Analysis
Last Updated September 5, 2023.
The Ebony Tower is a 1974 collection of four fictional short stories and one novella written by famed English novelist John Fowles. In fact, there are three short stories: “Poor Koko,” “The Enigma” and “The Cloud”; one translation of the old French romantic tale “Breton lai” by French poet Marie de France—“Eliduc;” and one novella—The Ebony Tower. The collection received positive-to-mixed reviews, and British film and television director Robert Knights directed the 1984 TV film The Ebony Tower starring Laurence Olivier and the 1980 TV adaption of The Enigma starring Nigel Hawthorne.

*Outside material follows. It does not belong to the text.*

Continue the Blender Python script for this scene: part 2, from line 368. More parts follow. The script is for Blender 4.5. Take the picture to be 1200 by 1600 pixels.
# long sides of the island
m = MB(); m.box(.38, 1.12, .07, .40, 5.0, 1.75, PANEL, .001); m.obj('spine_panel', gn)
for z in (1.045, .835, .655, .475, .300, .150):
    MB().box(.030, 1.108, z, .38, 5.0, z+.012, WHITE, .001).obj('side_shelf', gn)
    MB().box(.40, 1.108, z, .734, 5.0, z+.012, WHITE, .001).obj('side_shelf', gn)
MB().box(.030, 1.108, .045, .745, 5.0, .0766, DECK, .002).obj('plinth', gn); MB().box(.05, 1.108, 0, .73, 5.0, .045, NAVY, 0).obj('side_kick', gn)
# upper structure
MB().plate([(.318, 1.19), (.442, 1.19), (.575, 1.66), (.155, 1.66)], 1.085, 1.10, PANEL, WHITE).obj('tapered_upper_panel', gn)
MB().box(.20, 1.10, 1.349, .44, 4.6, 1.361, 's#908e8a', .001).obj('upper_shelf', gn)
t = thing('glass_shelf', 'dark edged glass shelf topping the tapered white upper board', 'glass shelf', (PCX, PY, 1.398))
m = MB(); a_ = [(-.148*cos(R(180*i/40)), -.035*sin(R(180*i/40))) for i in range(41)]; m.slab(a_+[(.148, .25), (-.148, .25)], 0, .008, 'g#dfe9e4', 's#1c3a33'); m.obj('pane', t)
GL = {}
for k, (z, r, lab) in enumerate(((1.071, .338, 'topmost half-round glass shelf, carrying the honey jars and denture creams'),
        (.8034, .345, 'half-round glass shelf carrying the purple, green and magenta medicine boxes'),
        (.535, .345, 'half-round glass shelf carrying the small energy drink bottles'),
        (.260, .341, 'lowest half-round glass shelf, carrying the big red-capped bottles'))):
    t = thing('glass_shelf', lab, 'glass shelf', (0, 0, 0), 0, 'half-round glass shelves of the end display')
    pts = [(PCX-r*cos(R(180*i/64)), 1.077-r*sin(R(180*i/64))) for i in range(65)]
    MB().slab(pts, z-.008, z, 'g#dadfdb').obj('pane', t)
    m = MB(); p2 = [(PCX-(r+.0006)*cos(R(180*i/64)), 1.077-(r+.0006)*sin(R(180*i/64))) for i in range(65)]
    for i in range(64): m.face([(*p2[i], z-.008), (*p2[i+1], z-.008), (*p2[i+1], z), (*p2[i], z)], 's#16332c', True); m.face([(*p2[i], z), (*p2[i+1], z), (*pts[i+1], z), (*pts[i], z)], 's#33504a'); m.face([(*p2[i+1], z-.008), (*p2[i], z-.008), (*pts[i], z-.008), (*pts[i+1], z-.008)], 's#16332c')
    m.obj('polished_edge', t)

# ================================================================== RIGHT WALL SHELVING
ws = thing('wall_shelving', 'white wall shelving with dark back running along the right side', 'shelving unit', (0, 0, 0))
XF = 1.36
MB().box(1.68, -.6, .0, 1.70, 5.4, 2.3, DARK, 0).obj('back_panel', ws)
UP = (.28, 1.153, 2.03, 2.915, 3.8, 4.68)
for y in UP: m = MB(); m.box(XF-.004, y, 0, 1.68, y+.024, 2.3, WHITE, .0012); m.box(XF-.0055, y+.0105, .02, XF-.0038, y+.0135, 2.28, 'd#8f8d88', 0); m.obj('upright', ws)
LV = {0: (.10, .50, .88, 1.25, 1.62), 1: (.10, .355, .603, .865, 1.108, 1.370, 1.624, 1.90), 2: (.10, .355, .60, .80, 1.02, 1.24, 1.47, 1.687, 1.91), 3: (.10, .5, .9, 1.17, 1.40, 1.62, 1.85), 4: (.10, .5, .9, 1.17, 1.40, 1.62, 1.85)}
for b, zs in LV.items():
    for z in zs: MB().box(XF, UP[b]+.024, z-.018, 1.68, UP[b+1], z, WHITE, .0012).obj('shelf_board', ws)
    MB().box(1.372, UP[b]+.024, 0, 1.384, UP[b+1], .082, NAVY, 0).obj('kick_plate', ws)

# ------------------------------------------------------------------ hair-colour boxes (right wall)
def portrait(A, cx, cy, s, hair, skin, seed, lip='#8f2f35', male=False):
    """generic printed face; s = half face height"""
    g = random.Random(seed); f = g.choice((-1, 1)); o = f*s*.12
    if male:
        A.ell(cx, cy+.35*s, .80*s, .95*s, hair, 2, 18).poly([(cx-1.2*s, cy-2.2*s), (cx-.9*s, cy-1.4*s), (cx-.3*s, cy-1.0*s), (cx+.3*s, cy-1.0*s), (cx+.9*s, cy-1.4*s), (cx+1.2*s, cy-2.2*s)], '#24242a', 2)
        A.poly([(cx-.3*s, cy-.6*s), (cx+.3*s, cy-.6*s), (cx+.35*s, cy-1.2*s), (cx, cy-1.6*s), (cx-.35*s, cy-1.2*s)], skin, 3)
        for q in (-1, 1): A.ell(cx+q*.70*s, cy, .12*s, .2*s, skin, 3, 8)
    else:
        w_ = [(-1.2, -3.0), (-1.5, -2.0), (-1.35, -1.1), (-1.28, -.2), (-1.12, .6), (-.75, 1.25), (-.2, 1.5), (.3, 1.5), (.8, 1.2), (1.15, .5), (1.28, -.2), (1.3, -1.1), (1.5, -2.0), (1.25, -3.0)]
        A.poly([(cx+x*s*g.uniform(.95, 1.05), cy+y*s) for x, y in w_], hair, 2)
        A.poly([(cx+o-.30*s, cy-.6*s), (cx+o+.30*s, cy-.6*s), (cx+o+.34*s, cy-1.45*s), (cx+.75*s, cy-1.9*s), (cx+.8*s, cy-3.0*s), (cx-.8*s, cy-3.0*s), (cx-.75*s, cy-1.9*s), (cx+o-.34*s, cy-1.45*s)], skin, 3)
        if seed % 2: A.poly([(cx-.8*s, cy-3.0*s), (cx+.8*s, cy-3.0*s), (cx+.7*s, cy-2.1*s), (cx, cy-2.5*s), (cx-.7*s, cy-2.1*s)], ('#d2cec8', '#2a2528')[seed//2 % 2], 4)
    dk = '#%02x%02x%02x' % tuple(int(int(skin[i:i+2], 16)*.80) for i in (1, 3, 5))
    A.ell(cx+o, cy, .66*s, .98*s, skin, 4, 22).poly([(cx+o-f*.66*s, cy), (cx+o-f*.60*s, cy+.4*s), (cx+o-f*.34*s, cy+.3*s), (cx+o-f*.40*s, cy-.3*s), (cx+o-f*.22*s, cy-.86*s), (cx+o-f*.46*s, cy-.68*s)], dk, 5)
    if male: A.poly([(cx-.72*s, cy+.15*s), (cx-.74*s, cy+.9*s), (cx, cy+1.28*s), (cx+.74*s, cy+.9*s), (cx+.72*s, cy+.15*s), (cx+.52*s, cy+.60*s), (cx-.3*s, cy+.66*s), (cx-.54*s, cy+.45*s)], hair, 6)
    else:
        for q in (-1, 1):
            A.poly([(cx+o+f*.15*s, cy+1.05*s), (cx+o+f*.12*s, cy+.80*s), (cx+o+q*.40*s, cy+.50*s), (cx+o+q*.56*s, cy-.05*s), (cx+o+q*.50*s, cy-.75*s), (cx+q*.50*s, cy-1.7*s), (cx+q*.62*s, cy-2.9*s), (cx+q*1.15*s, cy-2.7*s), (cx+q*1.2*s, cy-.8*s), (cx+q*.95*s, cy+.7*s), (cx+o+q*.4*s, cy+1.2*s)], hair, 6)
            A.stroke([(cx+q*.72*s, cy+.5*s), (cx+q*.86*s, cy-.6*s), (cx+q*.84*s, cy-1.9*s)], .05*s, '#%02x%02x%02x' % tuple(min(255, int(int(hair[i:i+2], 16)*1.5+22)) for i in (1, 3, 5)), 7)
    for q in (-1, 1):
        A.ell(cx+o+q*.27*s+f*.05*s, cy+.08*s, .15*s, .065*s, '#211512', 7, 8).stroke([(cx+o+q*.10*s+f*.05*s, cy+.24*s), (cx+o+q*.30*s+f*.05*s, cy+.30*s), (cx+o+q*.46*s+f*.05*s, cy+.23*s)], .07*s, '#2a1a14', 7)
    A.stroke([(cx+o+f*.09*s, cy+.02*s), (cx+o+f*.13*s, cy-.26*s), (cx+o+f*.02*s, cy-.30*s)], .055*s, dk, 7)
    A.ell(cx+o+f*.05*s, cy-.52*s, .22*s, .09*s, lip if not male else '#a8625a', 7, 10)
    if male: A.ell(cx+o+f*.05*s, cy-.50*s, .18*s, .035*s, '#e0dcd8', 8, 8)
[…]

The title novella, The Ebony Tower, tells the story of Henry Breasley, an elderly celebrated British painter who lives on an isolated island in France with two young women, Diana and Anne (nicknamed the Mouse and the Freak). It also tells the story of David Williams, a young artist, art critic, and writer who arrives on the island in order to write Breasley’s biography.
Fowles incorporates several socially relevant themes such as art, the clash between realism and abstractionism, human nature, mystery, creativity, existentialism, love and sex, emotionality, rationality, freedom, and individuality.
He manages to create strong, realistic, and well-developed characters who are practically polar opposites, both in physical appearance and in personality. Interestingly enough, some analysts believe that Fowles’s characterization is, in fact, the best element of the novella. Thus, Breasley represents carelessness and passion while David represents carefulness and controlled emotionality. However, both David and the readers learn that Brealsey’s life is only attractive, fun, and exciting on the surface.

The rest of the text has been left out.